Take all the material and copy it exactly.

■ ■ ■

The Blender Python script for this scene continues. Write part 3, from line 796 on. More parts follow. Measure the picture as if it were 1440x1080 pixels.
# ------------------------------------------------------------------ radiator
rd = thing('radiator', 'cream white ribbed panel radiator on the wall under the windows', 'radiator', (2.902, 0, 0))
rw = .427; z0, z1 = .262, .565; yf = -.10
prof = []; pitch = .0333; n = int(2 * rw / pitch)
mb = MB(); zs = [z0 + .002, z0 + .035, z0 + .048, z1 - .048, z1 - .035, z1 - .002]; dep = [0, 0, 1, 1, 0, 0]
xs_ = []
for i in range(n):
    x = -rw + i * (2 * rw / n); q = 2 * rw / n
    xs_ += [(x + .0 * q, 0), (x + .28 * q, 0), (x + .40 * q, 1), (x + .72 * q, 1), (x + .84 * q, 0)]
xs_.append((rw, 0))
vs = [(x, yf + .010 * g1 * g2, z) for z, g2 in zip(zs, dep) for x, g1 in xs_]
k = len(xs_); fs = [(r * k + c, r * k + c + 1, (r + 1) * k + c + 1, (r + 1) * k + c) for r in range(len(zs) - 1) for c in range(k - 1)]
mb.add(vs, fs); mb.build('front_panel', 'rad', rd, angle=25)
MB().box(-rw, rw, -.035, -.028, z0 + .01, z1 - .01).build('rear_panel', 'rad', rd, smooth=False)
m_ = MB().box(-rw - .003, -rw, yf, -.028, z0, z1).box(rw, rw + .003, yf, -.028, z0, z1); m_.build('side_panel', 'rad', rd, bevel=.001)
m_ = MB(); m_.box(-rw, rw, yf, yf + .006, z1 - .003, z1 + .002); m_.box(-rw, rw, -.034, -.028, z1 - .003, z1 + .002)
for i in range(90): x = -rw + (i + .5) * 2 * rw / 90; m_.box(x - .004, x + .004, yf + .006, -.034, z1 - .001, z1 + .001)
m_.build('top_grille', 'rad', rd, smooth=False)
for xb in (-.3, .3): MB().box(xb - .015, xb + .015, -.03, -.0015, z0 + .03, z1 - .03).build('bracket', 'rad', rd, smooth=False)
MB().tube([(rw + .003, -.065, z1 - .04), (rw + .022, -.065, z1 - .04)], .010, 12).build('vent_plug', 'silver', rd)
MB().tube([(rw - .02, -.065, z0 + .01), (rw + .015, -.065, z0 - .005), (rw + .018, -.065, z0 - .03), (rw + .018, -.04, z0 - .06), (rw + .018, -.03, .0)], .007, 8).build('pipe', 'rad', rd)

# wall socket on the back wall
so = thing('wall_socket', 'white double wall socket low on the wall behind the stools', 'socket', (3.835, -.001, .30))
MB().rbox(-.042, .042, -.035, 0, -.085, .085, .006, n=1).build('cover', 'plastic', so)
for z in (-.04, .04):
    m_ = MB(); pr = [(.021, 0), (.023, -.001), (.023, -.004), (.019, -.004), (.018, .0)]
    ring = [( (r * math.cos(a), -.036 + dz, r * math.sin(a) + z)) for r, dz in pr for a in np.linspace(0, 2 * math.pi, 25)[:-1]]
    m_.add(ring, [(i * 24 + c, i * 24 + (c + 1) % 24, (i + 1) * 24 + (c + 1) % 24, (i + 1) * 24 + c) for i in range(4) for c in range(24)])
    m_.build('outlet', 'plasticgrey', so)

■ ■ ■

- **Task answer**
The Blender Python script for this scene continues. Write part 3, from line 796 on. More parts follow. Measure the picture as if it were 1440x1080 pixels.
# ------------------------------------------------------------------ radiator
rd = thing('radiator', 'cream white ribbed panel radiator on the wall under the windows', 'radiator', (2.902, 0, 0))
rw = .427; z0, z1 = .262, .565; yf = -.10
prof = []; pitch = .0333; n = int(2 * rw / pitch)
mb = MB(); zs = [z0 + .002, z0 + .035, z0 + .048, z1 - .048, z1 - .035, z1 - .002]; dep = [0, 0, 1, 1, 0, 0]
xs_ = []
for i in range(n):
    x = -rw + i * (2 * rw / n); q = 2 * rw / n
    xs_ += [(x + .0 * q, 0), (x + .28 * q, 0), (x + .40 * q, 1), (x + .72 * q, 1), (x + .84 * q, 0)]
xs_.append((rw, 0))
vs = [(x, yf + .010 * g1 * g2, z) for z, g2 in zip(zs, dep) for x, g1 in xs_]
k = len(xs_); fs = [(r * k + c, r * k + c + 1, (r + 1) * k + c + 1, (r + 1) * k + c) for r in range(len(zs) - 1) for c in range(k - 1)]
mb.add(vs, fs); mb.build('front_panel', 'rad', rd, angle=25)
MB().box(-rw, rw, -.035, -.028, z0 + .01, z1 - .01).build('rear_panel', 'rad', rd, smooth=False)
m_ = MB().box(-rw - .003, -rw, yf, -.028, z0, z1).box(rw, rw + .003, yf, -.028, z0, z1); m_.build('side_panel', 'rad', rd, bevel=.001)
m_ = MB(); m_.box(-rw, rw, yf, yf + .006, z1 - .003, z1 + .002); m_.box(-rw, rw, -.034, -.028, z1 - .003, z1 + .002)
for i in range(90): x = -rw + (i + .5) * 2 * rw / 90; m_.box(x - .004, x + .004, yf + .006, -.034, z1 - .001, z1 + .001)
m_.build('top_grille', 'rad', rd, smooth=False)
for xb in (-.3, .3): MB().box(xb - .015, xb + .015, -.03, -.0015, z0 + .03, z1 - .03).build('bracket', 'rad', rd, smooth=False)
MB().tube([(rw + .003, -.065, z1 - .04), (rw + .022, -.065, z1 - .04)], .010, 12).build('vent_plug', 'silver', rd)
MB().tube([(rw - .02, -.065, z0 + .01), (rw + .015, -.065, z0 - .005), (rw + .018, -.065, z0 - .03), (rw + .018, -.04, z0 - .06), (rw + .018, -.03, .0)], .007, 8).build('pipe', 'rad', rd)

# wall socket on the back wall
so = thing('wall_socket', 'white double wall socket low on the wall behind the stools', 'socket', (3.835, -.001, .30))
MB().rbox(-.042, .042, -.035, 0, -.085, .085, .006, n=1).build('cover', 'plastic', so)
for z in (-.04, .04):
    m_ = MB(); pr = [(.021, 0), (.023, -.001), (.023, -.004), (.019, -.004), (.018, .0)]
    ring = [( (r * math.cos(a), -.036 + dz, r * math.sin(a) + z)) for r, dz in pr for a in np.linspace(0, 2 * math.pi, 25)[:-1]]
    m_.add(ring, [(i * 24 + c, i * 24 + (c + 1) % 24, (i + 1) * 24 + (c + 1) % 24, (i + 1) * 24 + c) for i in range(4) for c in range(24)])
    m_.build('outlet', 'plasticgrey', so)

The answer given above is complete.